** Start **

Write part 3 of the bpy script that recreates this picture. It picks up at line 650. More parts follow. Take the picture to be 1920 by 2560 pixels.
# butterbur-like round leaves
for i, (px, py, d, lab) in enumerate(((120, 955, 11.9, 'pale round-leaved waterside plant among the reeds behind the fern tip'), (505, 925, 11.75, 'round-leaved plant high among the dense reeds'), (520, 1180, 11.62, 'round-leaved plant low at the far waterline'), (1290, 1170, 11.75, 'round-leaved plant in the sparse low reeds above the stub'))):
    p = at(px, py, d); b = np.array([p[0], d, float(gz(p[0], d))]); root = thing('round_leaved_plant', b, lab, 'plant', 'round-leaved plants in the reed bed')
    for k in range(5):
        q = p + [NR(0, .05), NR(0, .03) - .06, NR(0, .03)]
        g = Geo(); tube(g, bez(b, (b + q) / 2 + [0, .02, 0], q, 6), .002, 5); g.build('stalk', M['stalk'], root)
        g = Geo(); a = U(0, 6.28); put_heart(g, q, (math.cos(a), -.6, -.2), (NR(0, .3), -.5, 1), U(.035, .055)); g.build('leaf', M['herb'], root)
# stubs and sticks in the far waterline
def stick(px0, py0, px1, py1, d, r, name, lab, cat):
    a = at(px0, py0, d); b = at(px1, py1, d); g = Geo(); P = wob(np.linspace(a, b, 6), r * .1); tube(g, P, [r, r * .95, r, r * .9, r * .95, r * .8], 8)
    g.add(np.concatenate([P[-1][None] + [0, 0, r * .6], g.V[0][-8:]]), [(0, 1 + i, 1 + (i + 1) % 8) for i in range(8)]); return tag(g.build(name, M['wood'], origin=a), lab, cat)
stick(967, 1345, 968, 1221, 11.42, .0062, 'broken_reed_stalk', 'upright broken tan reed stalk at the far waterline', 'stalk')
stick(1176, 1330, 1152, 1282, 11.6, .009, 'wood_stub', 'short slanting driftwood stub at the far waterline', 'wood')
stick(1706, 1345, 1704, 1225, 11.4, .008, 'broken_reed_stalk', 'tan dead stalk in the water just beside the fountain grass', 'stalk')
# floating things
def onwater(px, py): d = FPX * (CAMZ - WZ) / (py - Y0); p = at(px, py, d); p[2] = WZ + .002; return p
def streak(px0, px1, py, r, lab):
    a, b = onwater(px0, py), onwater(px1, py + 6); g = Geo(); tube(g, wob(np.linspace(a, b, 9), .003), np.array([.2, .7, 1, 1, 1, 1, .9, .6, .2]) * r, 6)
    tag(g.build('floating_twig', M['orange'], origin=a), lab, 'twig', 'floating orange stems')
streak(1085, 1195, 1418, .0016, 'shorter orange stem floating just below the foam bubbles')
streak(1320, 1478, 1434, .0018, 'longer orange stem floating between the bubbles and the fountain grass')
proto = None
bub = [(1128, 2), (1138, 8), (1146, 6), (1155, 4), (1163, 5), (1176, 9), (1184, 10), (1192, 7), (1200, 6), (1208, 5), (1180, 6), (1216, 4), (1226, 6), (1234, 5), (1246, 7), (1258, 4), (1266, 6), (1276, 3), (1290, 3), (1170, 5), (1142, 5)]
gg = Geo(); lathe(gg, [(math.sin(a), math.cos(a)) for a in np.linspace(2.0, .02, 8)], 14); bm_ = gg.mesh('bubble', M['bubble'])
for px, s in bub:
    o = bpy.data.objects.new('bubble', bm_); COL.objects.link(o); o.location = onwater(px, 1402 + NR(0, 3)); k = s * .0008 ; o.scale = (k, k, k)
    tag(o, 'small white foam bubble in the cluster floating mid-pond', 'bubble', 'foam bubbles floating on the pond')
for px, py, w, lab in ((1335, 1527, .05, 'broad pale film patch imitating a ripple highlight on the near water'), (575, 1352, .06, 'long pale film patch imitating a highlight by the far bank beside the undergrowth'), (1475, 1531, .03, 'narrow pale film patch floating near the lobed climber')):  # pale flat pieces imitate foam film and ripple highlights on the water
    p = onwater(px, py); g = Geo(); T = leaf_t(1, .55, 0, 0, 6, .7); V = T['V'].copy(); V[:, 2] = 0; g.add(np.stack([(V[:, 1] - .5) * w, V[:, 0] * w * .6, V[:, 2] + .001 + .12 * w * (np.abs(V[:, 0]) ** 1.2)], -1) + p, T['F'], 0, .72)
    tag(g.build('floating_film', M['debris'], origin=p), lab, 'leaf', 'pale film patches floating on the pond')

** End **

**CHALLENGE:** Repeat the listing in full, keeping every line exactly as it is.

**SOLUTION:**
Write part 3 of the bpy script that recreates this picture. It picks up at line 650. More parts follow. Take the picture to be 1920 by 2560 pixels.
# butterbur-like round leaves
for i, (px, py, d, lab) in enumerate(((120, 955, 11.9, 'pale round-leaved waterside plant among the reeds behind the fern tip'), (505, 925, 11.75, 'round-leaved plant high among the dense reeds'), (520, 1180, 11.62, 'round-leaved plant low at the far waterline'), (1290, 1170, 11.75, 'round-leaved plant in the sparse low reeds above the stub'))):
    p = at(px, py, d); b = np.array([p[0], d, float(gz(p[0], d))]); root = thing('round_leaved_plant', b, lab, 'plant', 'round-leaved plants in the reed bed')
    for k in range(5):
        q = p + [NR(0, .05), NR(0, .03) - .06, NR(0, .03)]
        g = Geo(); tube(g, bez(b, (b + q) / 2 + [0, .02, 0], q, 6), .002, 5); g.build('stalk', M['stalk'], root)
        g = Geo(); a = U(0, 6.28); put_heart(g, q, (math.cos(a), -.6, -.2), (NR(0, .3), -.5, 1), U(.035, .055)); g.build('leaf', M['herb'], root)
# stubs and sticks in the far waterline
def stick(px0, py0, px1, py1, d, r, name, lab, cat):
    a = at(px0, py0, d); b = at(px1, py1, d); g = Geo(); P = wob(np.linspace(a, b, 6), r * .1); tube(g, P, [r, r * .95, r, r * .9, r * .95, r * .8], 8)
    g.add(np.concatenate([P[-1][None] + [0, 0, r * .6], g.V[0][-8:]]), [(0, 1 + i, 1 + (i + 1) % 8) for i in range(8)]); return tag(g.build(name, M['wood'], origin=a), lab, cat)
stick(967, 1345, 968, 1221, 11.42, .0062, 'broken_reed_stalk', 'upright broken tan reed stalk at the far waterline', 'stalk')
stick(1176, 1330, 1152, 1282, 11.6, .009, 'wood_stub', 'short slanting driftwood stub at the far waterline', 'wood')
stick(1706, 1345, 1704, 1225, 11.4, .008, 'broken_reed_stalk', 'tan dead stalk in the water just beside the fountain grass', 'stalk')
# floating things
def onwater(px, py): d = FPX * (CAMZ - WZ) / (py - Y0); p = at(px, py, d); p[2] = WZ + .002; return p
def streak(px0, px1, py, r, lab):
    a, b = onwater(px0, py), onwater(px1, py + 6); g = Geo(); tube(g, wob(np.linspace(a, b, 9), .003), np.array([.2, .7, 1, 1, 1, 1, .9, .6, .2]) * r, 6)
    tag(g.build('floating_twig', M['orange'], origin=a), lab, 'twig', 'floating orange stems')
streak(1085, 1195, 1418, .0016, 'shorter orange stem floating just below the foam bubbles')
streak(1320, 1478, 1434, .0018, 'longer orange stem floating between the bubbles and the fountain grass')
proto = None
bub = [(1128, 2), (1138, 8), (1146, 6), (1155, 4), (1163, 5), (1176, 9), (1184, 10), (1192, 7), (1200, 6), (1208, 5), (1180, 6), (1216, 4), (1226, 6), (1234, 5), (1246, 7), (1258, 4), (1266, 6), (1276, 3), (1290, 3), (1170, 5), (1142, 5)]
gg = Geo(); lathe(gg, [(math.sin(a), math.cos(a)) for a in np.linspace(2.0, .02, 8)], 14); bm_ = gg.mesh('bubble', M['bubble'])
for px, s in bub:
    o = bpy.data.objects.new('bubble', bm_); COL.objects.link(o); o.location = onwater(px, 1402 + NR(0, 3)); k = s * .0008 ; o.scale = (k, k, k)
    tag(o, 'small white foam bubble in the cluster floating mid-pond', 'bubble', 'foam bubbles floating on the pond')
for px, py, w, lab in ((1335, 1527, .05, 'broad pale film patch imitating a ripple highlight on the near water'), (575, 1352, .06, 'long pale film patch imitating a highlight by the far bank beside the undergrowth'), (1475, 1531, .03, 'narrow pale film patch floating near the lobed climber')):  # pale flat pieces imitate foam film and ripple highlights on the water
    p = onwater(px, py); g = Geo(); T = leaf_t(1, .55, 0, 0, 6, .7); V = T['V'].copy(); V[:, 2] = 0; g.add(np.stack([(V[:, 1] - .5) * w, V[:, 0] * w * .6, V[:, 2] + .001 + .12 * w * (np.abs(V[:, 0]) ** 1.2)], -1) + p, T['F'], 0, .72)
    tag(g.build('floating_film', M['debris'], origin=p), lab, 'leaf', 'pale film patches floating on the pond')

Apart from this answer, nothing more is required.